A 70-year-old woman has been jailed for life with a minimum term of 22 years for the murder of her sister, whom she stabbed repeatedly in the neck at her Camden flat before stealing her Rolex watch and leaving her body undiscovered for more than three days.
Nancy Pexton was sentenced at the Old Bailey this week after being found guilty of killing Jennifer Abbott on 10 June 2025. Judge Anuja Dhir KC told Pexton she was “sure” she had subjected her sister to “repeated stabbing and slashing” concentrated on her neck, before disposing of the murder weapon and walking away with Abbott’s Rolex.
The judge’s words in court were unflinching in their description of what Jennifer Abbott endured. “You slit her throat. You stabbed deeply into her lower left side of her neck, puncturing her lung. This was a sustained and excessively violent assault, with a knife, on a vulnerable woman, in her own home. Your sister must have experienced fear and physical suffering before she died.”
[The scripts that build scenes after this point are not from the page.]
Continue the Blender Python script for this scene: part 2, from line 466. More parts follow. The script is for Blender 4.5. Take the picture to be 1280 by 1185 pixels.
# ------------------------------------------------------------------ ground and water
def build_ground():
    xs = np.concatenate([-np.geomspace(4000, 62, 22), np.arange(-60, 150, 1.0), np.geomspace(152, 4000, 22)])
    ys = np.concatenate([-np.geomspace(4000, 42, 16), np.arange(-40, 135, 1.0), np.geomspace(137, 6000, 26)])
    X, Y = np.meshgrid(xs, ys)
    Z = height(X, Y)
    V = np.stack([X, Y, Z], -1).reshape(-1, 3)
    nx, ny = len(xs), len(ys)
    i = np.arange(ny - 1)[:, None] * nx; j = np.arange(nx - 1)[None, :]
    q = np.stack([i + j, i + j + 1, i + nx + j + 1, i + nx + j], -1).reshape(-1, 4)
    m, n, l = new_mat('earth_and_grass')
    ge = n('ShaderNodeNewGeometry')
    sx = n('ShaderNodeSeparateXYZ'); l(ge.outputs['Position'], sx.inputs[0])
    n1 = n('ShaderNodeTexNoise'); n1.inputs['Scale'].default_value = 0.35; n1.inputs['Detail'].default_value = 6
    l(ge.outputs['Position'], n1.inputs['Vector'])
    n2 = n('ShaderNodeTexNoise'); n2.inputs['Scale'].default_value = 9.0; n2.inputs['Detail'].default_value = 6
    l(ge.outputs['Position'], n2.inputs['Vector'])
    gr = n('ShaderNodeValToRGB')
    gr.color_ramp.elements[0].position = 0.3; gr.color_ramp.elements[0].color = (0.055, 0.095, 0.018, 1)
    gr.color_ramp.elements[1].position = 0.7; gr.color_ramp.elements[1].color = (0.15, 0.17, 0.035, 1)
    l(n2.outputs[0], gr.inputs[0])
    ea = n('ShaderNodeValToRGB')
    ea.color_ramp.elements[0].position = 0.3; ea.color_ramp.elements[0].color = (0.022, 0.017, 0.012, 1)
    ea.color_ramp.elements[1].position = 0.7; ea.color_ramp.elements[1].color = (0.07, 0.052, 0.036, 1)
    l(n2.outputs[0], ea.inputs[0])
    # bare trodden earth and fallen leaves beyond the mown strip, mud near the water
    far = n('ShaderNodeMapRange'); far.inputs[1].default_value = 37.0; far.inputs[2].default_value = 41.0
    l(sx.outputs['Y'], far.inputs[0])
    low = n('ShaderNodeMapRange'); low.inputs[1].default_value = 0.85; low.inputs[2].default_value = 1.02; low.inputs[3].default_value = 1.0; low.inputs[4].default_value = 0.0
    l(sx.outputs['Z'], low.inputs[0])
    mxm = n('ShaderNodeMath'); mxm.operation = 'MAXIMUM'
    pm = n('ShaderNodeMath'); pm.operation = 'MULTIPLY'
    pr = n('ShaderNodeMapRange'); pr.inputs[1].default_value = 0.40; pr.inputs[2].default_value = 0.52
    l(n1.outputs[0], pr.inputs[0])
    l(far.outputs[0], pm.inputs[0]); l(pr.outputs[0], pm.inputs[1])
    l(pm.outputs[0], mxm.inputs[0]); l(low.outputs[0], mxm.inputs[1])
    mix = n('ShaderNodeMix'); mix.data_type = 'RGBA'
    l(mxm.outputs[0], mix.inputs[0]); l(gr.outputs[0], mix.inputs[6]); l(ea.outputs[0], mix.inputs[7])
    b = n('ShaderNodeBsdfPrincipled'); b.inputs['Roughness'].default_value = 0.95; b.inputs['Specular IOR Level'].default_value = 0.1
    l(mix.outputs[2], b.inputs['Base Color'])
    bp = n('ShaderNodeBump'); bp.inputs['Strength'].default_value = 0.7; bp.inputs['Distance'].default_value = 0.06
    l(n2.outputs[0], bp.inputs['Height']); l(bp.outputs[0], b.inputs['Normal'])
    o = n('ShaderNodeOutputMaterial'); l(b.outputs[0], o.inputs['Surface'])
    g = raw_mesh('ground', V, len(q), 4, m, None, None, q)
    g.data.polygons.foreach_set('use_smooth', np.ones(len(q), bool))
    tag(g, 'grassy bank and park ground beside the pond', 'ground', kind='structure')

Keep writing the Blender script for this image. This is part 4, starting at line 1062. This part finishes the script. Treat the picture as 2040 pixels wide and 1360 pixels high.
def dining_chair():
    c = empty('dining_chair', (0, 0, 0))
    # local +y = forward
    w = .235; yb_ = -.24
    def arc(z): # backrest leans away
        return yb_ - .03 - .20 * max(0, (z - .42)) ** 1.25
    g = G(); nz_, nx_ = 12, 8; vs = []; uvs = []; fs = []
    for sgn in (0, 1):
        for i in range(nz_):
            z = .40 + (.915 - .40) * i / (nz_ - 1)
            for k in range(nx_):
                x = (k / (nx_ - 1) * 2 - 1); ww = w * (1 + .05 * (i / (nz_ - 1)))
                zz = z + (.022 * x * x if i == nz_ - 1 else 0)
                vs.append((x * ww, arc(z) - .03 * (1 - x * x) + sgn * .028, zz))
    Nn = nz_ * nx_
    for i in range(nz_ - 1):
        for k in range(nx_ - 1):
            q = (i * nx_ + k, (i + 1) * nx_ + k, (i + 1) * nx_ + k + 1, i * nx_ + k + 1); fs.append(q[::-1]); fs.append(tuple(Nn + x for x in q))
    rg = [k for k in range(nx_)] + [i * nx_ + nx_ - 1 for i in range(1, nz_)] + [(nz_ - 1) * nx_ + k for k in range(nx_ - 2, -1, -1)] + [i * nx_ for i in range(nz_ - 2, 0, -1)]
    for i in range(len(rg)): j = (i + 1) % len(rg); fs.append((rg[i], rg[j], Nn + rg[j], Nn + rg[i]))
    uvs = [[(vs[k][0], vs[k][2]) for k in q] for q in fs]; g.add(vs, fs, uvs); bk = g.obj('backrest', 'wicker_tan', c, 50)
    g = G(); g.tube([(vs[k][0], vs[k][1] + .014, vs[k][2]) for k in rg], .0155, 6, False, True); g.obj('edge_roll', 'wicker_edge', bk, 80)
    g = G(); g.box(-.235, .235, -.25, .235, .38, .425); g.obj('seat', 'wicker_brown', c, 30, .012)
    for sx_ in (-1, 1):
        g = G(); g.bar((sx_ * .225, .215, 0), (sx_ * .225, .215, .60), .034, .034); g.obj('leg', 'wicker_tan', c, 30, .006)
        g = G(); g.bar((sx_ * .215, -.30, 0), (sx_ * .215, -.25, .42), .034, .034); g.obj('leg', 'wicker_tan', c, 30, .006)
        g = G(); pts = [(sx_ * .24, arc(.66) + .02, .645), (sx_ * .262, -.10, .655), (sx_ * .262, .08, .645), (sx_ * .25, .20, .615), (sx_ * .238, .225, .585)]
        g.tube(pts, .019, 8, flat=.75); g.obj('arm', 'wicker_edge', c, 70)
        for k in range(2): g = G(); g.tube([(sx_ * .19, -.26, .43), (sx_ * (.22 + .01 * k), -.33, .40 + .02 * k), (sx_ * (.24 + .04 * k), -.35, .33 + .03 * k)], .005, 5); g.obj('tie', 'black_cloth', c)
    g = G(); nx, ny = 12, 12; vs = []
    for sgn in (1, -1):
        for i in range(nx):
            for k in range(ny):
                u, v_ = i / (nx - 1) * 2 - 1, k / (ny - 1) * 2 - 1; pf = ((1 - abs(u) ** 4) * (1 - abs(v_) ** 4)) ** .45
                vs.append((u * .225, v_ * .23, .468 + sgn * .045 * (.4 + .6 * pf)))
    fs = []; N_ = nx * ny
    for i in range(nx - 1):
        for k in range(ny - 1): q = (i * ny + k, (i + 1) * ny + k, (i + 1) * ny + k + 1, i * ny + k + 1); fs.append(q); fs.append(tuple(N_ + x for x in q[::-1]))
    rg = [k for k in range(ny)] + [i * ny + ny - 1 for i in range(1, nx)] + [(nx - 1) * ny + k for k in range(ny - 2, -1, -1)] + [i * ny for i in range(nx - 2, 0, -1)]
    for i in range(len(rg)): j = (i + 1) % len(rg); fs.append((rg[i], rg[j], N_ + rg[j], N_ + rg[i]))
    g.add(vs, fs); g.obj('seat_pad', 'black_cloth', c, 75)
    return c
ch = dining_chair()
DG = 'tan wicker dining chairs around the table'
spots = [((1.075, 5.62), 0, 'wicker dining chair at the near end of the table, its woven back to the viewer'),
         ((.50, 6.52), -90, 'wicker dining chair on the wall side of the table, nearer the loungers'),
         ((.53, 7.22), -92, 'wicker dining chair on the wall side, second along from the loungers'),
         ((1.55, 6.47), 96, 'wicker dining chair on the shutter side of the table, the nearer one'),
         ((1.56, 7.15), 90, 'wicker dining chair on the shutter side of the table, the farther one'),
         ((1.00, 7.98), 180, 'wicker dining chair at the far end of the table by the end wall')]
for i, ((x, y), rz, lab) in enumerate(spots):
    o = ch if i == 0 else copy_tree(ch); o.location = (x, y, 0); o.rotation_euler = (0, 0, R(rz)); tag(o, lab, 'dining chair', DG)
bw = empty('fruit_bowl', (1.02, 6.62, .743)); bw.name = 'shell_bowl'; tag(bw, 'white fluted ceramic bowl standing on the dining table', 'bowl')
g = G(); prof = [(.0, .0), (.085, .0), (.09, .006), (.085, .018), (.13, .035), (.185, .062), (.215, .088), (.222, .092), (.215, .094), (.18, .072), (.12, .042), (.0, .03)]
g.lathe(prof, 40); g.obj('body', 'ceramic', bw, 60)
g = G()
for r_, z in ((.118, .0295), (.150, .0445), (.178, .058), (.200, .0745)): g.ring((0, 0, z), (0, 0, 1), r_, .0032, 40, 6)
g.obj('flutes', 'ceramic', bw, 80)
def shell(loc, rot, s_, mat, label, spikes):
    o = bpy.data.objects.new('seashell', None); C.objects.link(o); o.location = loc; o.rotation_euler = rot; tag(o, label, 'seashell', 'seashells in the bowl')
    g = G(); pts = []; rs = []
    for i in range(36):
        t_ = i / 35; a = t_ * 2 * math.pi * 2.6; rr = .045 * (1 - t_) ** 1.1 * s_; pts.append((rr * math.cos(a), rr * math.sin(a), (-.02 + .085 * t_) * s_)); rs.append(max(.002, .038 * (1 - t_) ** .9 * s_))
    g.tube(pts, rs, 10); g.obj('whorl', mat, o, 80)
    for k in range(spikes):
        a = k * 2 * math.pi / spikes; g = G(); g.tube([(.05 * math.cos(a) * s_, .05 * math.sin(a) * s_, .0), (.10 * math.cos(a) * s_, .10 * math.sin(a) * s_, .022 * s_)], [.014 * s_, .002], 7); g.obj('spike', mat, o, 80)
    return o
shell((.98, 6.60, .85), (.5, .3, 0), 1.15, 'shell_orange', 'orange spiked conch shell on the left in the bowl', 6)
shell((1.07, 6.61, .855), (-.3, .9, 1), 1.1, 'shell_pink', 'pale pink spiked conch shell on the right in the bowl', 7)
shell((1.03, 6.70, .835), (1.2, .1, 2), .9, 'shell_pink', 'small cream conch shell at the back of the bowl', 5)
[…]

Pexton left her sister in the flat either dead or dying. Abbott’s body was not found for over 72 hours.
Sentencing Pexton to life imprisonment, Judge Dhir said it was “entirely possible” she would never be released, noting that the 22-year minimum term represented only the earliest point at which the Parole Board could consider her case. If she is ever released, Pexton will remain on licence for the rest of her life.
The case is a disturbing reminder that domestic homicide can take place between siblings as well as partners, and that the theft of a luxury item in the immediate aftermath of a killing speaks to a level of callousness that courts treat with the utmost gravity.